Read more about nighttime activities at national parks—from nocturnal wildlife watching, to full-moon hiking.
Rock climbing
Experienced climbers love the classic granite and crack routes at Lumpy Ridge, just outside of Estes Park. Colorado Mountain School offers guided trips there and deeper in the park on the cliffy, multi-pitch routes of formations like the Petit Groupon and Spearhead (starting at $549 per day).
Snowshoeing
Winter visitors can explore many of the park’s trails, too: Just strap into a pair of snowshoes and go. Tromp out to Mills Lake, a 5.6-mile round trip, for a classic quiet-season journey out of Glacier Gorge. Rangers also lead guided snowshoe treks on both the east and west sides of the park (free; reservations required).
Where to stay
Unlike some of the other marquee national parks, Rocky Mountain doesn’t have any in-park lodges—so if you’re dreaming of a night within park borders, choose one of the five car campgrounds. Our top pick: Aspenglen, a 52-site campground tucked into the pine forest near the Fall River Entrance ($35 per night; reservations required).

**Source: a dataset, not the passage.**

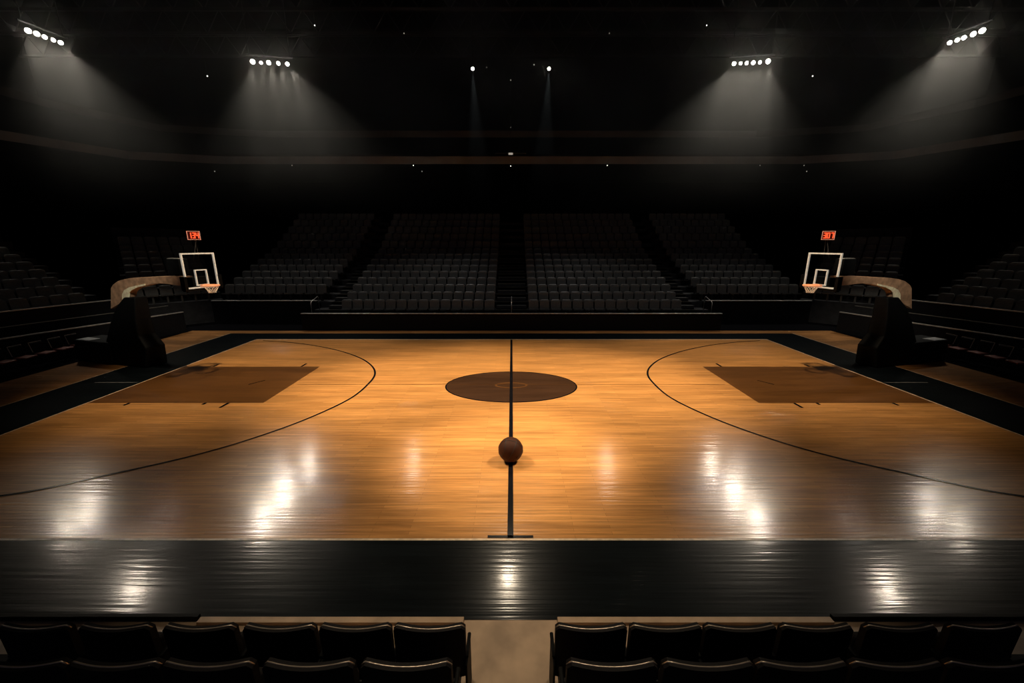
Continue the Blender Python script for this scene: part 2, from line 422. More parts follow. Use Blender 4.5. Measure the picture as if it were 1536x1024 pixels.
# side stands, turned 18 degrees
for s in (-1, 1):
    side = 'left' if s < 0 else 'right'
    O = Vector((-22.2, 16.5, 0)); d = Vector((.31, .951, 0)).normalized(); n = Vector((-d.y, d.x, 0))
    mx = lambda v: Vector((v.x * (-s), v.y, v.z))
    Om, dm, nm = mx(O), mx(d), mx(n)
    t = tag(empty('grandstand', Om), f'dark side grandstand at the {side} end behind the courtside chairs', 'grandstand')
    def sbox(a0, a1, b0, b1, z0, z1):
        bm = bmesh.new(); v = box(bm, a0, a1, b0, b1, z0, z1)
        for q in v:
            p = dm * q.co.x + nm * q.co.y; q.co = (p.x, p.y, q.co.z)
        return bm
    LEN0, LEN1 = -12, 5.4
    obj('barrier_wall', sbox(LEN0, 7.4, 0, .08, 0, 1.2), M['barrier'], t)
    obj('handrail', sbox(LEN0, 7.4, -.03, .07, 1.2, 1.25), M['rail'], t)
    obj('ledge', sbox(LEN0, 7.2, .08, 1.6, 0, .9), M['terrace'], t)
    obj('bench_rail', sbox(LEN0, 7.0, .55, .60, 1.62, 1.65), M['riser'], t)
    obj('rear_wall', sbox(LEN0, 6.2, 1.6, 1.68, .9, 2.18), M['barrier'], t)
    obj('handrail', sbox(LEN0, 6.2, 1.57, 1.69, 2.18, 2.225), M['rail'], t)
    bm = bmesh.new()
    pr = [(1.68, .0), (1.68, 1.55)]
    hh = 1.55
    for k in range(14):
        y = 2.4 + k + .42
        rise = .40 if k < 8 else .6
        pr.append((y, hh))
        if k < 13: hh += rise; pr.append((y, hh))
    pr.append((y, 0))
    prism(bm, pr, (dm * LEN0)[:], nm[:], dm[:], 0, LEN1 - LEN0)
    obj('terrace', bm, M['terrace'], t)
    ang = math.atan2(nm.y, nm.x) - PI / 2
    hh = 1.55
    for k in range(11):
        for i in range(13):
            q = Om + dm * (4.3 - SP * (i + .5)) + nm * (2.4 + k)
            vis = 5 - k * .75
            if k < 6 and i < max(1, round(vis)) + 1:
                put_seat(q.x, q.y, hh, ang, f'dark seat, {ORD[k]} row of {side} side stand, {ORD[i]} from its stairs by the far corner', f'seats of the {side} side stand'); NSEAT += 1
            else: rest.append((q.x, q.y, hh, ang))
        hh += .40 if k < 8 else .6
    # corner block
    C = Vector((-19.9, 27.2, 0)); dc = Vector((-.72, -.69, 0)).normalized(); nc = Vector((-.69, .72, 0)).normalized()
    C, dc, nc = mx(C), mx(dc), mx(nc)
    t = tag(empty('grandstand', C), f'dark corner grandstand block between the {side} side stand and the far stand', 'grandstand')
    bm = bmesh.new(); pr = [(0, 0), (0, 1.5)]; hh = 1.5
    for k in range(11):
        pr.append((.9 + k, hh))
        if k < 10: hh += .42 if k < 6 else .6; pr.append((.9 + k, hh))
    pr.append((.9 + 10, 0))
    prism(bm, pr, (0, 0), nc[:], dc[:], .1, 5.0)
    obj('terrace', bm, M['terrace'], t)
    ang = math.atan2(nc.y, nc.x) - PI / 2; hh = 1.5
    for k in range(8):
        for i in range(6):
            q = C + dc * (.5 + SP * (i + .5)) + nc * (.45 + k)
            rest.append((q.x, q.y, hh, ang))
        hh += .42 if k < 6 else .6
    bm = bmesh.new()
    # low wall closing the corner
    a = C + nc * .0; b = C + dc * 5.0; c = mx(Vector((-20.0, 23.4, 0)))
print('individual seats', NSEAT, 'rest', len(rest))
bm = bmesh.new()
for (x, y, z, rz) in rest:
    nb = len(bm.verts); bm.from_mesh(seat_me); bm.verts.ensure_lookup_table()
    mtx = Matrix.Translation((x, y, z)) @ Matrix.Rotation(rz, 4, 'Z')
    for v in bm.verts[nb:]: v.co = mtx @ v.co
o = obj('upper_seats', bm, M['seat']); tag(o, 'countless dim seats fading into the dark upper rows and corners of the stands', 'seats', kind='stuff')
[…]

If you’re basing yourself in Estes Park, stay at the iconic Stanley Hotel. Famously known as the place that inspired Stephen King to write The Shining, this stately hotel has been catering to well-heeled guests since 1909. Options range from historic rooms to boutique-y renovated units to apartments. In Grand Lake, the rustic Grand Lake Lodge sits just outside the park boundary and offers lake views, a pool, and accommodations in both cabins and glamping-style Jupe tents.
Read our full guide to the best places to stay in Rocky Mountain National Park.
Where to fuel up
Dining options inside the park are limited to sandwiches and coffee at the Café at Trail Ridge inside the Alpine Visitor Center, so plan on having your restaurant experiences in gateway towns, before or after the day’s explorations.
Estes Park’s dining scene features plenty of steak, burgers, and giant burritos, but several eateries elevate things a bit. Bird & Jim showcases locally sourced ingredients, an extensive wine list, and a bourbon-and-whiskey heavy cocktail menu. And the Stanley Hotel hosts not one but three restaurants, with upscale game meat dishes at Cascades Restaurant & Lounge, hot chicken and microbrews at The Post, and fancy pancakes at Brunch & Co. On the other side of the divide, Grand Lake’s Sagebrush BBQ & Grill earns its local-favorite status with an extensive menu of ribs, brisket, seafood, and wild-game sausage.